Trying all address types in message signing verification (BIP)



Summary:

Ali Sherief is considering creating a Bitcoin Improvement Proposal (BIP) to address the lack of standardization for Segwit message signatures. Currently, wallets that support signing and verifying a bitcoin message can only sign legacy addresses. Although it is technically possible to sign and verify segwit addresses, there is no generally-accepted standard for signing segwit messages. The proposal aims to standardize the practice of placing the segwit address into the address field and does not require alterations to the message signing format like other BIPs.
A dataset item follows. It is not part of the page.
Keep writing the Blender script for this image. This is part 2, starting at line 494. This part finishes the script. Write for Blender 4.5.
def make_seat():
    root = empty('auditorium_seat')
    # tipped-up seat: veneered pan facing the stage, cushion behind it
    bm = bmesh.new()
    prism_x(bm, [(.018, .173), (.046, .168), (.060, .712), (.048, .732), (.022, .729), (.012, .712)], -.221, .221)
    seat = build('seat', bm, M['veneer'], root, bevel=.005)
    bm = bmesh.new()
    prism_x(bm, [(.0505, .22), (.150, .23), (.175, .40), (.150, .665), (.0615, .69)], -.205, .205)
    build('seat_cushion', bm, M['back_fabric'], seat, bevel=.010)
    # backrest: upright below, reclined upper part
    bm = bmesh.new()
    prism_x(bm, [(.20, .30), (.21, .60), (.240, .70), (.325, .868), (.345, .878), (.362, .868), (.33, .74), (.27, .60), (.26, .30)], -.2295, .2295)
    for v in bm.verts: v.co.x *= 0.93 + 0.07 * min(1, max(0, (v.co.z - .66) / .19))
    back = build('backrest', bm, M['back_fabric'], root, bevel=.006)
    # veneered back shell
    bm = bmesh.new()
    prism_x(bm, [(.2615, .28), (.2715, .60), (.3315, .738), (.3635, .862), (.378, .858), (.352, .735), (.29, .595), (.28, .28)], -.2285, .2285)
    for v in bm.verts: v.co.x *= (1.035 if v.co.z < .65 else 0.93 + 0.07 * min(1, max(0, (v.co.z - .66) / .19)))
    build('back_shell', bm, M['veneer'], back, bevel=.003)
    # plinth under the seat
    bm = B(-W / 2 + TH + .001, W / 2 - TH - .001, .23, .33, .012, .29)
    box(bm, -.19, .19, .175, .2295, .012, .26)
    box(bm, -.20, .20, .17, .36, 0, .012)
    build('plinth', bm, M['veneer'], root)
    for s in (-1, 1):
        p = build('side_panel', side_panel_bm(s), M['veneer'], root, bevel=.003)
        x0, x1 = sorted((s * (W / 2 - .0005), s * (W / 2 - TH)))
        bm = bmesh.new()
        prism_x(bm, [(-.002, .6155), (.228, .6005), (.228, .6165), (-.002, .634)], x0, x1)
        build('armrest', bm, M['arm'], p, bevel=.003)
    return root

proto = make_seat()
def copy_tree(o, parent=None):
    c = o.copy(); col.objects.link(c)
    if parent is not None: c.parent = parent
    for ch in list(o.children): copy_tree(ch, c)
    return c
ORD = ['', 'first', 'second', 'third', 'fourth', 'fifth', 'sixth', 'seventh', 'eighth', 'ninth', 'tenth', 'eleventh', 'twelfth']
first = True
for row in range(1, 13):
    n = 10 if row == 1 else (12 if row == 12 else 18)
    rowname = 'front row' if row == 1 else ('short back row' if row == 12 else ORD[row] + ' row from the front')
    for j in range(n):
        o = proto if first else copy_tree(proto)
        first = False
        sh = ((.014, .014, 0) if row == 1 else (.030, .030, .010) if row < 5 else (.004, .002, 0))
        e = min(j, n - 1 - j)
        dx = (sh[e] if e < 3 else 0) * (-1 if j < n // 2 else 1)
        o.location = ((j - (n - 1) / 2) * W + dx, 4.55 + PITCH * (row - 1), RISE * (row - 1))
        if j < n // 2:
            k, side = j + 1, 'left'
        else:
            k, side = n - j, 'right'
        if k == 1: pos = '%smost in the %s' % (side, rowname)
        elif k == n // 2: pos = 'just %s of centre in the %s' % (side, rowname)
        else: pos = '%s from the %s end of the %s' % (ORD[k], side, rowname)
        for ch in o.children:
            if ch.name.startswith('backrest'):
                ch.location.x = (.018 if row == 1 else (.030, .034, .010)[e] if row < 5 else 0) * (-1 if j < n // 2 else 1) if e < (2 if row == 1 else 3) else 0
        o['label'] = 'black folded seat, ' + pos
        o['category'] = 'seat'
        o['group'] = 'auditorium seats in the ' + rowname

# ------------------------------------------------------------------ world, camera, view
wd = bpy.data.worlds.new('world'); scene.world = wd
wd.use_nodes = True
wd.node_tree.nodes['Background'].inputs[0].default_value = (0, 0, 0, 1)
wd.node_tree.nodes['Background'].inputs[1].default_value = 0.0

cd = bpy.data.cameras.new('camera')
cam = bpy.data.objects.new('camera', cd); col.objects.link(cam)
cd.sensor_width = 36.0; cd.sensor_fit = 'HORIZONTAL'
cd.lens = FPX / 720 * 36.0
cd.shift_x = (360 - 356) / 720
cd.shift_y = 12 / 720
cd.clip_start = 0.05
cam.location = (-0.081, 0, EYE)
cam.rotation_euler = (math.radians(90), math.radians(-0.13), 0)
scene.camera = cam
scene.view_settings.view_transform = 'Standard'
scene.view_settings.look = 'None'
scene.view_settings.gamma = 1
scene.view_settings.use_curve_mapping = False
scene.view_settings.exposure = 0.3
In the verification part, P2PKH (legacy address), P2WPKH-P2SH (nested segwit), and P2WPKH with version from 0 to MAX_WITNESS_VERSION will be tried in sequence to reconstruct the address in the signed message. In the signing procedure, the only modification is the insertion of the segwit address in place of the legacy address in the signed message. If approved, this BIP does not require any changes to existing signed messages, and the original sign/verify algorithms will continue to interoperate with this improved sign/verify algorithm, without any action necessary from the developers. The proposal does not replace, supersede, or obsolete BIPs 173 or 322. Ali Sherief believes that a "defacto" BIP is needed and useful to do, and then Core should be updated to support it as well. There is no need for any auxiliary feature additions into this BIP, and the original approach was directly from Satoshi himself when the original client was written. It has never been codified in a BIP as far as he knows. A related issue is the "ascii armor" that is sometimes used, but newline-treatment isn't defined well enough for good interoperability, in his personal experience.